- [What is needed] Starting at the first line of the data, please print exactly those lines through the one that holds "COL = sc.collection", omitting every picture.

- [Data segment]
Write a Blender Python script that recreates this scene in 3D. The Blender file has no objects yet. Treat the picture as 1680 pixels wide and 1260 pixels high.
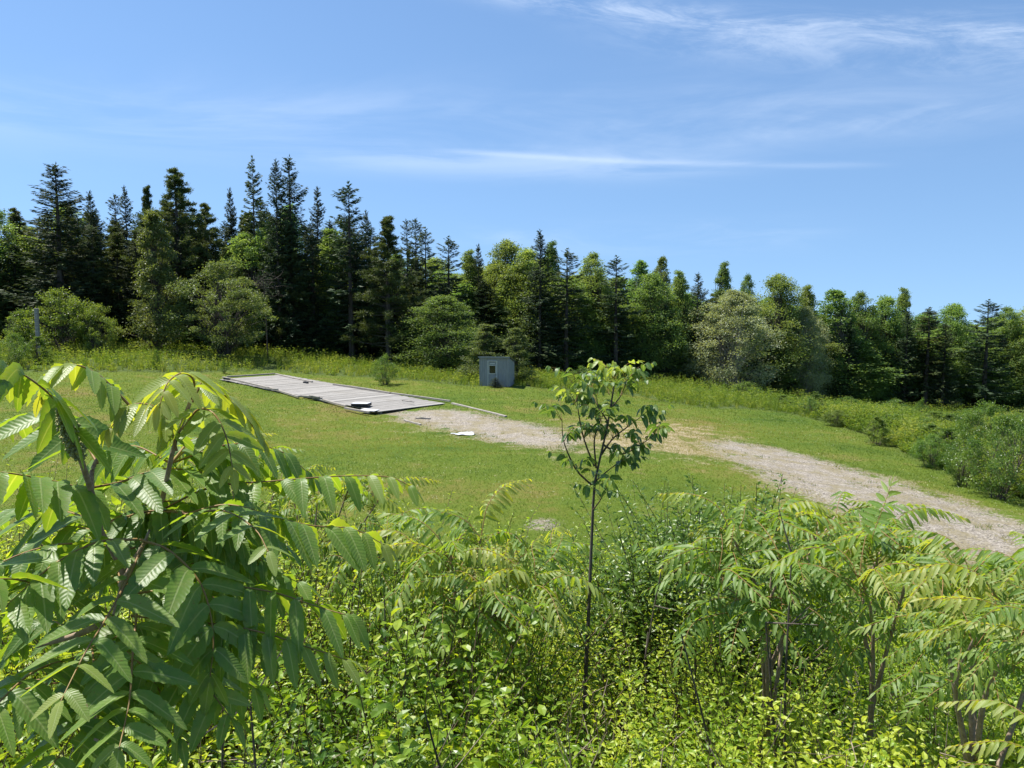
import bpy, bmesh, math, random
import numpy as np
from mathutils import Vector, Matrix
R = math.radians
rng = np.random.default_rng(7)
random.seed(7)
sc = bpy.context.scene
COL = sc.collection

# ------------------------------------------------------------------ camera model
F_PX = 1269.0; TH = math.atan(110/1269.0)
def ray(px, py):
    u = (px-840)/F_PX; v = (630-py)/F_PX
    return np.array([u, math.cos(TH)+v*math.sin(TH), -math.sin(TH)+v*math.cos(TH)])
def at(px, py, Y):
    d = ray(px, py); return d*(Y/d[1])

cam = bpy.data.cameras.new('camera'); camo = bpy.data.objects.new('camera', cam); COL.objects.link(camo)
cam.sensor_width = 36; cam.lens = 36*F_PX/1680; cam.clip_end = 3000; cam.clip_start = 0.05
camo.location = (0, 0, 0); camo.rotation_euler = (math.pi/2-TH, 0, 0); sc.camera = camo

# ------------------------------------------------------------------ terrain
CP = [(0,0,-1.62),(-4,0,-1.7),(4,0,-1.65),(0,-6,-1.6),(-8,-6,-1.6),(8,-6,-1.6),(0,3,-2.5),(-4,3,-2.5),(4,3,-2.5),(0,5,-3.1),(-5,5,-3.05),(5,5,-3.1),
      (0,8,-4.2),(-8,8,-4.1),(8,8,-4.3),(0,11,-4.9),(-11,11,-4.75),(11,11,-5.15),(-30,20,-4.4),(-40,40,-3.2),(-22,2,-2.0),(24,2,-2.2),(30,15,-5.6)]
for (px, py, Y) in [(180,610,50),(365,622,52),(600,680,40),(735,663,44),(810,635,52),(1050,652,55),(1250,672,52),(1450,722,40),(1520,762,32),
        (1680,830,24),(1230,740,32),(1000,720,32),(850,720,33),(640,800,22.5),(900,890,17),(1680,930,17.5),(1440,850,21),(60,573,60),(300,579,62),
        (560,594,66),(870,615,71),(1140,632,77),(1290,656,82),(1450,668,93),(1680,668,97),(1500,700,60),(1680,712,48),(400,700,35),(200,680,36),(-100,632,45)]:
    CP.append(tuple(at(px, py, Y)))
CP += [(-110,120,-2.5),(0,150,-6),(80,150,-12.0),(160,120,-13.5),(110,60,-10.5),(-90,50,-2.2),(70,20,-6.5),(-70,10,-2.0)]
CP = np.array(CP, float)
def tps_u(r2): return 0.5*r2*np.log(r2+1e-9)
_S = 20.0
def _fit():
    P = CP[:, :2]/_S; n = len(P)
    K = tps_u(((P[:, None]-P[None])**2).sum(-1)) + np.eye(n)*0.0015
    Q = np.hstack([np.ones((n, 1)), P]); A = np.zeros((n+3, n+3)); A[:n, :n] = K; A[:n, n:] = Q; A[n:, :n] = Q.T
    b = np.zeros(n+3); b[:n] = CP[:, 2]; return np.linalg.solve(A, b)
_W = _fit()
def tz(x, y):
    x = np.asarray(x, float); y = np.asarray(y, float); sh = x.shape
    x = x.ravel().clip(-120, 170); y = y.ravel().clip(-8, 160)
    out = np.empty(len(x))
    for i in range(0, len(x), 40000):
        p = np.stack([x[i:i+40000], y[i:i+40000]], 1)/_S
        U = tps_u(((p[:, None]-CP[None, :, :2]/_S)**2).sum(-1))
        out[i:i+40000] = U@_W[:-3] + _W[-3] + p@_W[-2:]
    out += 0.05*np.sin(x*0.9+1.3)*np.cos(y*0.7) * np.clip(y/20, 0, 1)
    return out.reshape(sh)
def tz1(x, y): return float(tz(np.array([x]), np.array([y]))[0])
def G(px, py):
    d = ray(px, py); ys = np.concatenate([np.arange(9, 60, .1), np.arange(60, 160, .4)])
    p = d[None]*(ys/d[1])[:, None]; dz = p[:, 2]-tz(p[:, 0], p[:, 1])
    k = np.argmax(dz < 0) if (dz < 0).any() else len(ys)-1
    return p[k]
def poly_world(pts): return np.array([G(a, b)[:2] for a, b in pts])
def sdist(poly, x, y):      # signed distance, positive inside
    x = np.asarray(x); y = np.asarray(y); best = np.full(x.shape, 1e9); ins = np.zeros(x.shape, bool)
    n = len(poly)
    for i in range(n):
        x1, y1 = poly[i]; x2, y2 = poly[(i+1) % n]
        dx, dy = x2-x1, y2-y1; L = dx*dx+dy*dy+1e-12
        t = (((x-x1)*dx+(y-y1)*dy)/L).clip(0, 1)
        best = np.minimum(best, np.hypot(x-x1-t*dx, y-y1-t*dy))
        c = ((y1 > y) != (y2 > y)) & (x < (x2-x1)*(y-y1)/((y2-y1) if abs(y2-y1) > 1e-9 else 1e-9)+x1)
        ins ^= c
    return np.where(ins, best, -best)

ROAD = poly_world([(1200,722),(1290,738),(1400,768),(1500,800),(1600,828),(1680,858),(1800,905),(1900,960),(1800,1000),(1660,945),(1560,905),(1440,862),(1340,830),(1240,782),(1180,748),(1150,728)])
PATCH = poly_world([(640,677),(740,672),(810,684),(890,700),(960,720),(930,738),(880,732),(800,722),(740,705),(660,690)])
DRY = poly_world([(900,698),(1000,684),(1100,690),(1200,715),(1300,745),(1240,775),(1150,755),(1050,745),(940,745),(880,735),(700,705),(640,690)])
BARE = poly_world([(860,855),(905,852),(925,862),(900,872),(865,868)])
MEAD = poly_world([(-150,640),(0,612),(180,611),(300,613),(430,608),(600,619),(780,634),(870,636),(950,641),(1050,650),(1150,669),(1250,672),(1350,692),(1450,724),(1520,762),(1600,796),(1680,822),(1800,860)])
MEAD = np.vstack([MEAD, [[60, 30], [90, 60], [110, 110], [60, 110], [0, 90], [-30, 74], [-70, 66], [-80, 50]]])

# ------------------------------------------------------------------ mesh helpers
class Geo:
    def __init__(s): s.V = []; s.n = 0; s.F3 = []; s.F4 = []; s.T = []; s.U = []; s.m3 = []; s.m4 = []
    def add(s, V, F, tint=0.5, uv=None, mi=0):
        V = np.asarray(V, float).reshape(-1, 3); F = np.asarray(F, int)
        s.V.append(V)
        s.T.append(np.broadcast_to(np.asarray(tint, float), (len(V),)).copy())
        s.U.append(np.zeros((len(V), 3)) if uv is None else np.asarray(uv, float).reshape(-1, 3))
        if F.shape[1] == 3: s.F3.append(F+s.n); s.m3.append(np.full(len(F), mi))
        else: s.F4.append(F+s.n); s.m4.append(np.full(len(F), mi))
        s.n += len(V); return s
    def mesh(s, name, mats, smooth=False):
        V = np.vstack(s.V); me = bpy.data.meshes.new(name)
        f3 = np.vstack(s.F3) if s.F3 else np.zeros((0, 3), int); f4 = np.vstack(s.F4) if s.F4 else np.zeros((0, 4), int)
        loops = np.concatenate([f3.ravel(), f4.ravel()]).astype(np.int32)
        tot = np.concatenate([np.full(len(f3), 3), np.full(len(f4), 4)]).astype(np.int32)
        st = np.concatenate([[0], np.cumsum(tot)[:-1]]).astype(np.int32)
        me.vertices.add(len(V)); me.vertices.foreach_set('co', V.astype(np.float32).ravel())
        me.loops.add(len(loops)); me.loops.foreach_set('vertex_index', loops)
        me.polygons.add(len(tot)); me.polygons.foreach_set('loop_start', st)
        try: me.polygons.foreach_set('loop_total', tot)
        except Exception: pass
        mi = np.concatenate([np.concatenate(s.m3) if s.m3 else np.zeros(0), np.concatenate(s.m4) if s.m4 else np.zeros(0)]).astype(np.int32)
        for m in (mats if isinstance(mats, (list, tuple)) else [mats]): me.materials.append(m)
        me.polygons.foreach_set('material_index', mi)
        me.polygons.foreach_set('use_smooth', np.full(len(tot), smooth, dtype=bool))
        a = me.attributes.new('tint', 'FLOAT', 'POINT'); a.data.foreach_set('value', np.concatenate(s.T).astype(np.float32))
        b = me.attributes.new('leafco', 'FLOAT_VECTOR', 'POINT'); b.data.foreach_set('vector', np.vstack(s.U).astype(np.float32).ravel())
        me.update(calc_edges=True); me.validate(); return me

def link(name, data, parent=None, loc=None, rot=None, scale=None, **props):
    o = bpy.data.objects.new(name, data); COL.objects.link(o)
    if parent is not None: o.parent = parent
    if loc is not None: o.location = [float(v) for v in loc]
    if rot is not None: o.rotation_euler = rot
    if scale is not None: o.scale = scale
    for k, v in props.items():
        if v: o[k] = v
    return o
def norm(v): v = np.asarray(v, float); return v/(np.linalg.norm(v, axis=-1, keepdims=True)+1e-9)

def tubes(geo, P, rad, sides=4, tint=0.5, mi=0):
    P = np.asarray(P, float); N, K, _ = P.shape; rad = np.broadcast_to(rad, (N, K))
    T = norm(np.gradient(P, axis=1)); ref = np.where(np.abs(T[..., 2:3]) > .9, np.array([1., 0, 0]), np.array([0, 0, 1.]))
    A = norm(np.cross(T, ref)); B = np.cross(T, A)
    an = np.arange(sides)/sides*2*np.pi
    V = P[:, :, None]+rad[:, :, None, None]*(A[:, :, None]*np.cos(an)[None, None, :, None]+B[:, :, None]*np.sin(an)[None, None, :, None])
    idx = np.arange(N*K*sides).reshape(N, K, sides); a = idx[:, :-1]; b = idx[:, 1:]
    F = np.stack([a, np.roll(a, -1, 2), np.roll(b, -1, 2), b], -1).reshape(-1, 4)
    t = np.broadcast_to(np.asarray(tint, float).reshape(-1, 1, 1) if np.ndim(tint) else tint, (N, K, sides)).ravel()
    geo.add(V, F, t, mi=mi)
def tube(geo, pts, r0, r1, sides=6, tint=0.5, mi=0, K=8):
    p = smooth_path(pts, K); geo_r = np.linspace(r0, r1, K); tubes(geo, p[None], geo_r[None], sides, tint, mi)
def smooth_path(pts, K):
    p = np.asarray(pts, float)
    if len(p) == 2: return p[0]+(p[1]-p[0])*np.linspace(0, 1, K)[:, None]
    q = np.vstack([2*p[0]-p[1], p, 2*p[-1]-p[-2]]); seg = np.linalg.norm(np.diff(p, axis=0), axis=1); cu = np.concatenate([[0], np.cumsum(seg)]); out = []
    for s in np.linspace(0, cu[-1], K):
        i = min(max(np.searchsorted(cu, s)-1, 0), len(seg)-1); t = (s-cu[i])/(seg[i]+1e-9)
        p0, p1, p2, p3 = q[i:i+4]
        out.append(.5*((2*p1)+(-p0+p2)*t+(2*p0-5*p1+4*p2-p3)*t*t+(-p0+3*p1-3*p2+p3)*t**3))
    return np.array(out)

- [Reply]
Write a Blender Python script that recreates this scene in 3D. The Blender file has no objects yet. Treat the picture as 1680 pixels wide and 1260 pixels high.
import bpy, bmesh, math, random
import numpy as np
from mathutils import Vector, Matrix
R = math.radians
rng = np.random.default_rng(7)
random.seed(7)
sc = bpy.context.scene
COL = sc.collection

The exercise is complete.